Goal: Please quote every line word for word.

● ● ●

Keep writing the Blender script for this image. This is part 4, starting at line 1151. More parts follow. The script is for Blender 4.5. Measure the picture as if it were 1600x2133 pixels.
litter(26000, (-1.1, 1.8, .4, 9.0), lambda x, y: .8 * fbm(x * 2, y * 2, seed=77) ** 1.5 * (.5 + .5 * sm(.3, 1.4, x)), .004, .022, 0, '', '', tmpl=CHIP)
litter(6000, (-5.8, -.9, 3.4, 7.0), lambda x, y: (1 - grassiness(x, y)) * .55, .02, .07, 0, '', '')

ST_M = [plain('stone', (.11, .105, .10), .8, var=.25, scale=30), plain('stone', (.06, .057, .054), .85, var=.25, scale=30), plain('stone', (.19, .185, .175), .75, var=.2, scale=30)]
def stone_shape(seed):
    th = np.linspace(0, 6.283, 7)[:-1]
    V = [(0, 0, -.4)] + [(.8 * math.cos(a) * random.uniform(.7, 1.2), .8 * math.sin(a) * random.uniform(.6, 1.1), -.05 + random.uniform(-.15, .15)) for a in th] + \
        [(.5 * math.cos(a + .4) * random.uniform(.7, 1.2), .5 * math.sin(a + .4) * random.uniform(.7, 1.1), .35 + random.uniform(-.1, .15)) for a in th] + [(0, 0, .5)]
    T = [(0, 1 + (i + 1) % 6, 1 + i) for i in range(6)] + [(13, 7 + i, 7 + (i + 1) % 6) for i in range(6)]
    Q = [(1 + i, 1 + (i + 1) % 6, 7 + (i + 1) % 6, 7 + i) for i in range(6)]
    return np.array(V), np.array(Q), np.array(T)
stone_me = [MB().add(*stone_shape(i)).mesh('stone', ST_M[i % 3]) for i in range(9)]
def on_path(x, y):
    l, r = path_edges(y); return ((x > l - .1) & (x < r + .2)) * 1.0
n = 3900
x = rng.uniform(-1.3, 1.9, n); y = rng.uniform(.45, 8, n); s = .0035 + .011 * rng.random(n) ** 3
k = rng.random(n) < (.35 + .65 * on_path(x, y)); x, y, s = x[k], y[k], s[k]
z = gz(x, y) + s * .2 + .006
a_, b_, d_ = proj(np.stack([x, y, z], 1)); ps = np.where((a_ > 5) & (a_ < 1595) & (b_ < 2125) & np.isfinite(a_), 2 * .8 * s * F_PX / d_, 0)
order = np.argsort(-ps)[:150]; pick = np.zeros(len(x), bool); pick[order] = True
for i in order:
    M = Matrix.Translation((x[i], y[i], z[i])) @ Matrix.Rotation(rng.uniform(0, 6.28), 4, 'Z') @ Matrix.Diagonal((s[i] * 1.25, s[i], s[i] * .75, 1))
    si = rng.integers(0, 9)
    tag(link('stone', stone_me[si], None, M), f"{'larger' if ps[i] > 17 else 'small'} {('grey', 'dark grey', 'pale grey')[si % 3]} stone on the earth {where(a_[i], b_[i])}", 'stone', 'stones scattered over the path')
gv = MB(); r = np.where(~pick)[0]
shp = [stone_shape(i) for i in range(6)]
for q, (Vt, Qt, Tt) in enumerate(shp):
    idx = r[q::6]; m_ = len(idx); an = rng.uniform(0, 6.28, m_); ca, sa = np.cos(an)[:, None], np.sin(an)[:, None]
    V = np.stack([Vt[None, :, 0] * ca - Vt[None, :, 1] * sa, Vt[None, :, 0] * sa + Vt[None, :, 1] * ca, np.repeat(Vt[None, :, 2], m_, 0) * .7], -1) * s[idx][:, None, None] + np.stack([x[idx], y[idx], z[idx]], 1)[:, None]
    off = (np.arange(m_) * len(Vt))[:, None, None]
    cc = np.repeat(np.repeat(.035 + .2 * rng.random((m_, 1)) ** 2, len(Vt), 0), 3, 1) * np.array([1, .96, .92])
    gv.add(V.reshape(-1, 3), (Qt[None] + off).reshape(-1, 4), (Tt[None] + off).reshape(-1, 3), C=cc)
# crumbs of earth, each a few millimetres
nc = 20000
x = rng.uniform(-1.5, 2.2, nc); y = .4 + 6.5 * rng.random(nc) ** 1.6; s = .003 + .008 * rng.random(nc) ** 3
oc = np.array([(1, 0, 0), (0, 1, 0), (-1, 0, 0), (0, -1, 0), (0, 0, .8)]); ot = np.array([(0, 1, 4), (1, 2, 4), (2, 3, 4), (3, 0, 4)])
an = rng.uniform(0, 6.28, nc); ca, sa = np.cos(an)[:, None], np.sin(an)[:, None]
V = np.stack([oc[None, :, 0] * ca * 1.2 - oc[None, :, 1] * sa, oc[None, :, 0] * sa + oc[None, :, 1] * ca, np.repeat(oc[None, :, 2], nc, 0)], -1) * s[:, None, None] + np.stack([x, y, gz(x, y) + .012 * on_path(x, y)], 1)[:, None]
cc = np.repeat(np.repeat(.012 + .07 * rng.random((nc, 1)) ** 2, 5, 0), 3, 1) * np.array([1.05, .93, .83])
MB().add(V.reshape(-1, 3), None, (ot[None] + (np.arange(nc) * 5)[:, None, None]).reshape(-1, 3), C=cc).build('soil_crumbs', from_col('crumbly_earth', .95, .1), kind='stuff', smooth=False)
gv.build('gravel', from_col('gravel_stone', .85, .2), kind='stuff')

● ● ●

Task result:
Keep writing the Blender script for this image. This is part 4, starting at line 1151. More parts follow. The script is for Blender 4.5. Measure the picture as if it were 1600x2133 pixels.
litter(26000, (-1.1, 1.8, .4, 9.0), lambda x, y: .8 * fbm(x * 2, y * 2, seed=77) ** 1.5 * (.5 + .5 * sm(.3, 1.4, x)), .004, .022, 0, '', '', tmpl=CHIP)
litter(6000, (-5.8, -.9, 3.4, 7.0), lambda x, y: (1 - grassiness(x, y)) * .55, .02, .07, 0, '', '')

ST_M = [plain('stone', (.11, .105, .10), .8, var=.25, scale=30), plain('stone', (.06, .057, .054), .85, var=.25, scale=30), plain('stone', (.19, .185, .175), .75, var=.2, scale=30)]
def stone_shape(seed):
    th = np.linspace(0, 6.283, 7)[:-1]
    V = [(0, 0, -.4)] + [(.8 * math.cos(a) * random.uniform(.7, 1.2), .8 * math.sin(a) * random.uniform(.6, 1.1), -.05 + random.uniform(-.15, .15)) for a in th] + \
        [(.5 * math.cos(a + .4) * random.uniform(.7, 1.2), .5 * math.sin(a + .4) * random.uniform(.7, 1.1), .35 + random.uniform(-.1, .15)) for a in th] + [(0, 0, .5)]
    T = [(0, 1 + (i + 1) % 6, 1 + i) for i in range(6)] + [(13, 7 + i, 7 + (i + 1) % 6) for i in range(6)]
    Q = [(1 + i, 1 + (i + 1) % 6, 7 + (i + 1) % 6, 7 + i) for i in range(6)]
    return np.array(V), np.array(Q), np.array(T)
stone_me = [MB().add(*stone_shape(i)).mesh('stone', ST_M[i % 3]) for i in range(9)]
def on_path(x, y):
    l, r = path_edges(y); return ((x > l - .1) & (x < r + .2)) * 1.0
n = 3900
x = rng.uniform(-1.3, 1.9, n); y = rng.uniform(.45, 8, n); s = .0035 + .011 * rng.random(n) ** 3
k = rng.random(n) < (.35 + .65 * on_path(x, y)); x, y, s = x[k], y[k], s[k]
z = gz(x, y) + s * .2 + .006
a_, b_, d_ = proj(np.stack([x, y, z], 1)); ps = np.where((a_ > 5) & (a_ < 1595) & (b_ < 2125) & np.isfinite(a_), 2 * .8 * s * F_PX / d_, 0)
order = np.argsort(-ps)[:150]; pick = np.zeros(len(x), bool); pick[order] = True
for i in order:
    M = Matrix.Translation((x[i], y[i], z[i])) @ Matrix.Rotation(rng.uniform(0, 6.28), 4, 'Z') @ Matrix.Diagonal((s[i] * 1.25, s[i], s[i] * .75, 1))
    si = rng.integers(0, 9)
    tag(link('stone', stone_me[si], None, M), f"{'larger' if ps[i] > 17 else 'small'} {('grey', 'dark grey', 'pale grey')[si % 3]} stone on the earth {where(a_[i], b_[i])}", 'stone', 'stones scattered over the path')
gv = MB(); r = np.where(~pick)[0]
shp = [stone_shape(i) for i in range(6)]
for q, (Vt, Qt, Tt) in enumerate(shp):
    idx = r[q::6]; m_ = len(idx); an = rng.uniform(0, 6.28, m_); ca, sa = np.cos(an)[:, None], np.sin(an)[:, None]
    V = np.stack([Vt[None, :, 0] * ca - Vt[None, :, 1] * sa, Vt[None, :, 0] * sa + Vt[None, :, 1] * ca, np.repeat(Vt[None, :, 2], m_, 0) * .7], -1) * s[idx][:, None, None] + np.stack([x[idx], y[idx], z[idx]], 1)[:, None]
    off = (np.arange(m_) * len(Vt))[:, None, None]
    cc = np.repeat(np.repeat(.035 + .2 * rng.random((m_, 1)) ** 2, len(Vt), 0), 3, 1) * np.array([1, .96, .92])
    gv.add(V.reshape(-1, 3), (Qt[None] + off).reshape(-1, 4), (Tt[None] + off).reshape(-1, 3), C=cc)
# crumbs of earth, each a few millimetres
nc = 20000
x = rng.uniform(-1.5, 2.2, nc); y = .4 + 6.5 * rng.random(nc) ** 1.6; s = .003 + .008 * rng.random(nc) ** 3
oc = np.array([(1, 0, 0), (0, 1, 0), (-1, 0, 0), (0, -1, 0), (0, 0, .8)]); ot = np.array([(0, 1, 4), (1, 2, 4), (2, 3, 4), (3, 0, 4)])
an = rng.uniform(0, 6.28, nc); ca, sa = np.cos(an)[:, None], np.sin(an)[:, None]
V = np.stack([oc[None, :, 0] * ca * 1.2 - oc[None, :, 1] * sa, oc[None, :, 0] * sa + oc[None, :, 1] * ca, np.repeat(oc[None, :, 2], nc, 0)], -1) * s[:, None, None] + np.stack([x, y, gz(x, y) + .012 * on_path(x, y)], 1)[:, None]
cc = np.repeat(np.repeat(.012 + .07 * rng.random((nc, 1)) ** 2, 5, 0), 3, 1) * np.array([1.05, .93, .83])
MB().add(V.reshape(-1, 3), None, (ot[None] + (np.arange(nc) * 5)[:, None, None]).reshape(-1, 3), C=cc).build('soil_crumbs', from_col('crumbly_earth', .95, .1), kind='stuff', smooth=False)
gv.build('gravel', from_col('gravel_stone', .85, .2), kind='stuff')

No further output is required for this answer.